Exploring Users' Pointing Performance on Virtual and Physical Large Curved Displays

TL;DR

This study compares user pointing performance on physical versus virtual large curved displays, finding comparable results and suggesting virtual displays as a cost-effective alternative for interactive tasks.

Contribution

The paper provides empirical evidence that virtual large curved displays can match physical displays in pointing performance, informing design choices for immersive interfaces.

Findings

No significant performance difference at same user position

Performance improves at the display center

Virtual displays are a viable alternative to physical ones

Abstract

Large curved displays have emerged as a powerful platform for collaboration, data visualization, and entertainment. These displays provide highly immersive experiences, a wider field of view, and higher satisfaction levels. Yet, large curved displays are not commonly available due to their high costs. With the recent advancement of Head Mounted Displays (HMDs), large curved displays can be simulated in Virtual Reality (VR) with minimal cost and space requirements. However, to consider the virtual display as an alternative to the physical display, it is necessary to uncover user performance differences (e.g., pointing speed and accuracy) between these two platforms. In this paper, we explored users' pointing performance on both physical and virtual large curved displays.
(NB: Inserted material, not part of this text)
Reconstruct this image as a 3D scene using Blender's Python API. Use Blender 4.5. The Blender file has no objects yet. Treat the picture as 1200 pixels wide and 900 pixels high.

Specifically, with two studies, we investigate users' performance between the two platforms for standard pointing factors such as target width, target amplitude as well as users' position relative to the screen. Results from user studies reveal no significant difference in pointing performance between the two platforms when users are located at the same position relative to the screen. In addition, we observe users' pointing performance improves when they are located at the center of a semi-circular display compared to off-centered positions. We conclude by outlining design implications for pointing on large curved virtual displays. These findings show that large curved virtual displays are a viable alternative to physical displays for pointing tasks.